WRITTEN PROBLEM ->
Pictures in the entries below are to be left out; otherwise, reproduce exactly the lines from the first through the line containing "def RW(t, z, d=0.0): return".

Start INPUT ROWS

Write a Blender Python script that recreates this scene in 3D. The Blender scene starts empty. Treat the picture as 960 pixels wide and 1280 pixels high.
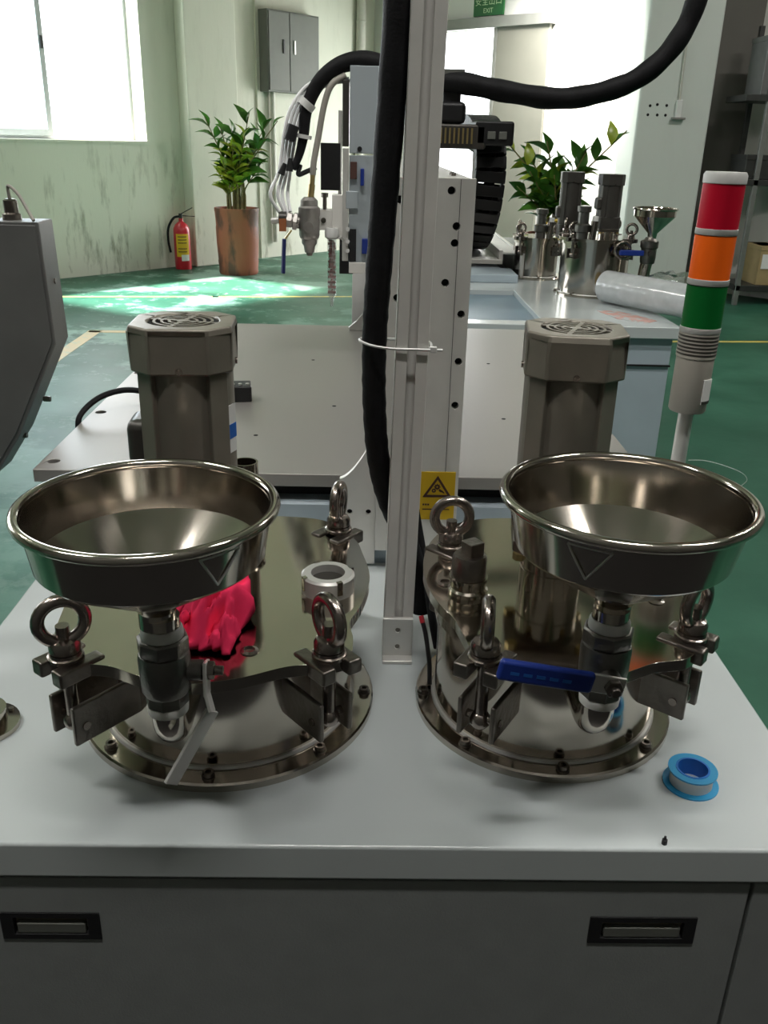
import bpy, bmesh, math, random
from math import sin, cos, pi, radians
from mathutils import Vector, Matrix, Euler
from mathutils import noise as mnoise
from mathutils.geometry import tessellate_polygon

random.seed(7)
S = bpy.context.scene
COL = S.collection

# ------------------------------------------------------------------ camera
YAW, PIT, ROLL, CZ = radians(1.3), radians(22.7), radians(1.5), 1.256
fw = Vector((sin(YAW)*cos(PIT), cos(YAW)*cos(PIT), -sin(PIT)))
r0 = Vector((cos(YAW), -sin(YAW), 0)); u0 = r0.cross(fw)
rt = r0*cos(ROLL) + u0*sin(ROLL); up = u0*cos(ROLL) - r0*sin(ROLL)
cam_data = bpy.data.cameras.new('camera'); cam = bpy.data.objects.new('camera', cam_data); COL.objects.link(cam)
cam_data.sensor_fit = 'VERTICAL'; cam_data.sensor_height = 36.0; cam_data.lens = 36.0*1110/1280
cam_data.clip_start = 0.02
m = Matrix((rt, up, -fw)).transposed().to_4x4(); m.translation = Vector((0, 0, CZ)); cam.matrix_world = m
S.camera = cam

# ------------------------------------------------------------------ room frame (numbers in metres)
WP = Vector((-2.45, 8.95, 0)); WA = Vector((.656, .755, 0)); WN = Vector((.755, -.656, 0))      # left wall: point, along, into the room
RP = WP + WA*3.722; RA = Vector((.72, -.694, 0)); RN = Vector((-.694, -.72, 0))                 # right wall, from the corner
def LW(t, z, d=0.0): return WP + WA*t + WN*d + Vector((0, 0, z))
def RW(t, z, d=0.0): return RP + RA*t + RN*d + Vector((0, 0, z))

# ------------------------------------------------------------------ light
world = bpy.data.worlds.new('overcast_sky'); S.world = world; world.use_nodes = True
bgn = world.node_tree.nodes['Background']; bgn.inputs[0].default_value = (.93, .97, 1, 1); bgn.inputs[1].default_value = 4.5

def area(name, loc, direction, sx, sy, power, color=(1, 1, 1)):
    l = bpy.data.lights.new(name, 'AREA'); l.shape = 'RECTANGLE'; l.size = sx; l.size_y = sy; l.energy = power; l.color = color
    o = bpy.data.objects.new(name, l); COL.objects.link(o); o.location = loc
    o.rotation_euler = Vector(direction).to_track_quat('-Z', 'Z').to_euler(); return o
area('daylight_window_1', LW(-.58, 2.2, -.32), WN, 2.0, 2.0, 85, (.97, .98, 1))
area('added_daylight', LW(-4.6, 2.2, -.32), WN, 2.8, 2.0, 60, (.97, .98, 1))  # added light at an unseen opening, for more daylight
area('daylight_door', RW(1.2, 1.2, -.25), RN, 1.3, 2.3, 90, (1, .99, .97))
area('added_wall_light', RW(3.35, 3.3, .7), (.45, .45, -1), 1.1, .15, 200, (1, .98, .95))  # assumed source with no fixture, added to brighten the right wall beside the pillar
bpy.data.lights['added_wall_light'].spread = radians(115)
for k, (lx, ly) in enumerate(((-4.4, 4.2), (3.9, 4.8), (-2.4, .8), (2.4, .8), (0, -.35))):
    area('overhead_fill_light', (lx, ly, 4.40), (0, 0, -1), 1.2, .18, 100 if lx > 3 else (42 if lx < -3 else 64), (1, .98, .94))  # added fill lights overhead, no fixtures seen
sun = bpy.data.lights.new('sun', 'SUN'); sun.energy = 42; sun.angle = radians(5); sun.color = (1, .97, .9)
sun_o = bpy.data.objects.new('sun', sun); COL.objects.link(sun_o); sun_o.rotation_euler = (WN*.72+WA*.12+Vector((0, 0, -1))).to_track_quat('-Z', 'Y').to_euler()
S.view_settings.view_transform = 'Standard'; S.view_settings.look = 'None'
S.view_settings.exposure = 0.0; S.view_settings.gamma = 1.0; S.view_settings.use_curve_mapping = False
S.cycles.use_denoising = True
S.cycles.max_bounces = 8; S.cycles.diffuse_bounces = 4; S.cycles.glossy_bounces = 5; S.cycles.transmission_bounces = 6
S.cycles.sample_clamp_indirect = 6.0; S.cycles.caustics_reflective = False; S.cycles.caustics_refractive = False

# ------------------------------------------------------------------ materials
def mat(name, col, rough=.5, metal=0.0, var=.12, scale=8.0, bump=0.0, bscale=60.0, coat=0.0, rvar=0.0, trans=0.0, stretch=None, ior=1.45, second=None, thr=None, emis=0):
    m = bpy.data.materials.new(name); m.use_nodes = True; nt = m.node_tree; N = nt.nodes; L = nt.links
    b = N['Principled BSDF']; b.inputs['Roughness'].default_value = rough; b.inputs['Metallic'].default_value = metal
    b.inputs['Coat Weight'].default_value = coat; b.inputs['Coat Roughness'].default_value = .12
    b.inputs['Transmission Weight'].default_value = trans; b.inputs['IOR'].default_value = ior
    tc = N.new('ShaderNodeTexCoord'); mp = N.new('ShaderNodeMapping'); L.new(tc.outputs['Object'], mp.inputs[0])
    if stretch: mp.inputs['Scale'].default_value = stretch
    nz = N.new('ShaderNodeTexNoise'); nz.inputs['Scale'].default_value = scale; nz.inputs['Detail'].default_value = 6
    L.new(mp.outputs[0], nz.inputs['Vector'])
    rp = N.new('ShaderNodeValToRGB'); L.new(nz.outputs['Fac'], rp.inputs[0])
    c2 = second or tuple(max(0, c*(1-var)) for c in col); c1 = col if second else tuple(min(1, c*(1+var)) for c in col)
    rp.color_ramp.elements[0].color = (*c2, 1); rp.color_ramp.elements[1].color = (*c1, 1)
    lo, hi = thr or (.3, .7)
    rp.color_ramp.elements[0].position = lo; rp.color_ramp.elements[1].position = hi
    L.new(rp.outputs[0], b.inputs['Base Color'])
    if 'lens' in name or 'cloth' in name or 'sleeve' in name: b.inputs['Specular IOR Level'].default_value = .2
    if rvar:
        mr = N.new('ShaderNodeMapRange'); mr.inputs['To Min'].default_value = max(.02, rough-rvar); mr.inputs['To Max'].default_value = min(1, rough+rvar)
        L.new(nz.outputs['Fac'], mr.inputs[0]); L.new(mr.outputs[0], b.inputs['Roughness'])
    if bump:
        n2 = N.new('ShaderNodeTexNoise'); n2.inputs['Scale'].default_value = bscale; n2.inputs['Detail'].default_value = 4
        L.new(mp.outputs[0], n2.inputs['Vector'])
        bp = N.new('ShaderNodeBump'); bp.inputs['Strength'].default_value = bump; bp.inputs['Distance'].default_value = .01
        L.new(n2.outputs['Fac'], bp.inputs['Height']); L.new(bp.outputs[0], b.inputs['Normal'])
    if emis:
        b.inputs['Emission Color'].default_value = (*col, 1); b.inputs['Emission Strength'].default_value = emis
    return m

M = {}
M['steel'] = mat('polished_steel', (.50, .455, .40), .13, 1, .06, 14, rvar=.05, bump=.02, bscale=9)
M['lid'] = mat('polished_steel_plate', (.50, .455, .385), .10, 1, .05, 10, rvar=.04, bump=.015, bscale=6)
M['castst'] = mat('cast_steel', (.20, .178, .158), .30, 1, .15, 60, bump=.12, bscale=160)
M['eyest'] = mat('worn_steel', (.30, .26, .235), .24, 1, .12, 40, bump=.05, bscale=90)
M['valve'] = mat('valve_steel', (.175, .168, .155), .38, 1, .12, 70, bump=.10, bscale=220)
M['alu'] = mat('anodised_aluminium', (.80, .78, .74), .5, .3, .05, 20, bump=.02, bscale=200)
M['bed'] = mat('milled_aluminium_plate', (.42, .40, .38), .40, .6, .05, 5, rvar=.06, bump=.02, bscale=180, stretch=(1, .2, 1))
M['alul'] = mat('bright_aluminium', (.66, .65, .62), .38, .5, .05, 20)
M['top'] = mat('light_grey_enamel', (.52, .56, .56), .25, 0, .025, 6, bump=.01, bscale=240, coat=.35)
M['cab'] = mat('shaded_grey_powder_coat', (.27, .285, .28), .5, 0, .04, 40, bump=.05, bscale=500)  # grey made darker to hold the shade on the cabinet front
M['blue_grey'] = mat('blue_grey_enamel', (.40, .47, .52), .4, 0, .04, 10, coat=.2)
M['blue_dark'] = mat('slate_blue_enamel', (.17, .24, .30), .35, 0, .06, 10)
M['zplate'] = mat('pale_blue_plate', (.42, .47, .50), .45, .2, .04, 10)
M['motor'] = mat('bronze_grey_paint', (.215, .195, .16), .36, .3, .08, 30, bump=.03, bscale=250)
M['motord'] = mat('dark_motor_paint', (.07, .065, .058), .34, .4, .08, 30)
M['black'] = mat('black_plastic', (.012, .012, .013), .45, 0, .2, 30)
M['rubber'] = mat('black_sleeve', (.008, .008, .009), .6, 0, .3, 60, bump=.12, bscale=400)
M['darkbox'] = mat('dark_sheet_metal', (.19, .19, .185), .45, .4, .10, 12, bump=.02, bscale=150)
M['hole'] = mat('dark_hole', (.006, .006, .006), .8)
M['ptfe'] = mat('white_thread_tape', (.82, .81, .78), .7, 0, .06, 60)
M['white'] = mat('white_plastic', (.70, .70, .68), .45, 0, .03, 20)
M['tube'] = mat('milky_tubing', (.88, .88, .88), .3, 0, .03, 20)
M['greyhose'] = mat('grey_tubing', (.34, .32, .28), .5, 0, .08, 30)
M['brass'] = mat('brass', (.46, .36, .16), .35, .9, .08, 30)
M['blue'] = mat('blue_vinyl_grip', (.012, .035, .24), .42, 0, .1, 40)
M['bluep'] = mat('blue_print', (.02, .12, .45), .5)
M['spool'] = mat('translucent_blue_plastic', (.03, .33, .62), .32, 0, .05, 20, trans=.15)
M['spoolin'] = mat('blue_plastic_core', (.01, .16, .55), .4, 0, .05, 20)
M['red'] = mat('red_cloth', (.95, .035, .12), .85, 0, .12, 30, bump=.06, bscale=700)
M['redpaint'] = mat('red_enamel', (.50, .022, .035), .28, 0, .06, 14, coat=.4)
M['lred'] = mat('red_lens', (.46, .004, .022), .5, 0, .06, 20)
M['lorg'] = mat('orange_lens', (.95, .14, .008), .5, 0, .05, 20)
M['lgrn'] = mat('green_lens', (.002, .12, .020), .5, 0, .06, 20)
M['beige'] = mat('beige_plastic', (.42, .39, .34), .5, 0, .03, 20)
M['lightgrey'] = mat('pale_grey_plastic', (.50, .50, .48), .5, 0, .03, 20)
M['yellow'] = mat('yellow_sticker', (.66, .42, .015), .5, 0, .05, 30)
M['yline'] = mat('worn_yellow_paint', (.55, .44, .10), .4, 0, .2, 14, second=(.36, .40, .22), thr=(.35, .5))
M['tline'] = mat('worn_ochre_paint', (.52, .38, .14), .4, 0, .2, 14, second=(.36, .38, .20), thr=(.32, .48))
M['print'] = mat('dark_print', (.05, .018, .012), .6)
M['paper'] = mat('white_paper', (.72, .72, .70), .7, 0, .03, 20)
M['pot'] = mat('terracotta', (.27, .085, .045), .55, 0, .18, 7, bump=.12, bscale=40, second=(.085, .038, .025), thr=(.40, .50), stretch=(1, 1, .35))
M['soil'] = mat('dark_soil', (.03, .02, .014), .95, 0, .4, 60, bump=.6, bscale=80)
M['leaf'] = mat('dark_green_leaf', (.05, .15, .018), .28, 0, .35, 6)
M['leafy'] = mat('yellow_green_leaf', (.27, .34, .03), .32, 0, .3, 6)
M['stem'] = mat('brown_green_stem', (.15, .13, .045), .5, 0, .35, 20)
M['ribbon'] = mat('yellow_ribbon', (.55, .36, .03), .5)
M['green'] = mat('exit_sign_green', (.008, .11, .022), .4)
M['signink'] = mat('pale_green_ink', (.50, .66, .38), .5)
M['ebox'] = mat('grey_green_enamel', (.125, .13, .115), .6, 0, .04, 14)
M['conduit'] = mat('pale_conduit', (.50, .49, .43), .5, 0, .05, 20)
M['doorleaf'] = mat('cream_door_paint', (.20, .195, .16), .5, 0, .04, 5)
M['doorframe'] = mat('grey_door_rail', (.26, .26, .235), .5, .3, .05, 12)
M['frame'] = mat('grey_window_frame', (.55, .57, .58), .45, .3, .04, 12)
M['film'] = mat('clear_stretch_film', (.58, .60, .61), .14, 0, .10, 26, trans=.2, bump=.25, bscale=30, coat=.6)
M['card'] = mat('brown_cardboard', (.34, .25, .12), .8, 0, .08, 20)
M['headst'] = mat('satin_cast_steel', (.36, .34, .32), .4, .8, .12, 70, bump=.1, bscale=220)
M['brownplate'] = mat('brown_cover', (.085, .04, .032), .5)
M['navy'] = mat('navy_grip', (.012, .02, .10), .5)
M['mixred'] = mat('red_brown_mixer', (.22, .035, .03), .5)
M['orange'] = mat('orange_tag', (.34, .12, .045), .55)
M['rack'] = mat('dark_rack_steel', (.06, .06, .057), .45, .6, .1, 20)
M['rackpost'] = mat('grey_rack_post', (.30, .30, .285), .4, .7, .06, 20)
M['clear'] = mat('clear_plastic_wire', (.3, .36, .32), .3, 0, .05, 20, trans=.5)

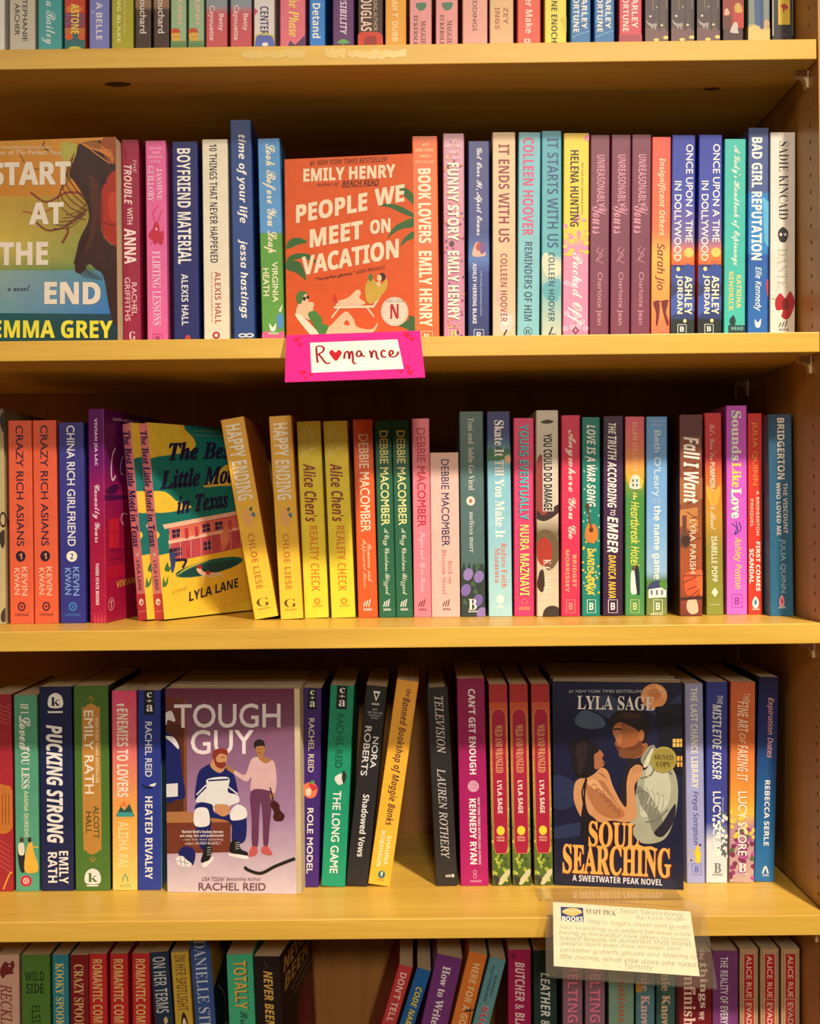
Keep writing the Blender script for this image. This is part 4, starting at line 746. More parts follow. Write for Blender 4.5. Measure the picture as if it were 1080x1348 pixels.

End INPUT ROWS

EXPECTED ANSWER ->
Write a Blender Python script that recreates this scene in 3D. The Blender scene starts empty. Treat the picture as 960 pixels wide and 1280 pixels high.
import bpy, bmesh, math, random
from math import sin, cos, pi, radians
from mathutils import Vector, Matrix, Euler
from mathutils import noise as mnoise
from mathutils.geometry import tessellate_polygon

random.seed(7)
S = bpy.context.scene
COL = S.collection

# ------------------------------------------------------------------ camera
YAW, PIT, ROLL, CZ = radians(1.3), radians(22.7), radians(1.5), 1.256
fw = Vector((sin(YAW)*cos(PIT), cos(YAW)*cos(PIT), -sin(PIT)))
r0 = Vector((cos(YAW), -sin(YAW), 0)); u0 = r0.cross(fw)
rt = r0*cos(ROLL) + u0*sin(ROLL); up = u0*cos(ROLL) - r0*sin(ROLL)
cam_data = bpy.data.cameras.new('camera'); cam = bpy.data.objects.new('camera', cam_data); COL.objects.link(cam)
cam_data.sensor_fit = 'VERTICAL'; cam_data.sensor_height = 36.0; cam_data.lens = 36.0*1110/1280
cam_data.clip_start = 0.02
m = Matrix((rt, up, -fw)).transposed().to_4x4(); m.translation = Vector((0, 0, CZ)); cam.matrix_world = m
S.camera = cam

# ------------------------------------------------------------------ room frame (numbers in metres)
WP = Vector((-2.45, 8.95, 0)); WA = Vector((.656, .755, 0)); WN = Vector((.755, -.656, 0))      # left wall: point, along, into the room
RP = WP + WA*3.722; RA = Vector((.72, -.694, 0)); RN = Vector((-.694, -.72, 0))                 # right wall, from the corner
def LW(t, z, d=0.0): return WP + WA*t + WN*d + Vector((0, 0, z))
def RW(t, z, d=0.0): return RP + RA*t + RN*d + Vector((0, 0, z))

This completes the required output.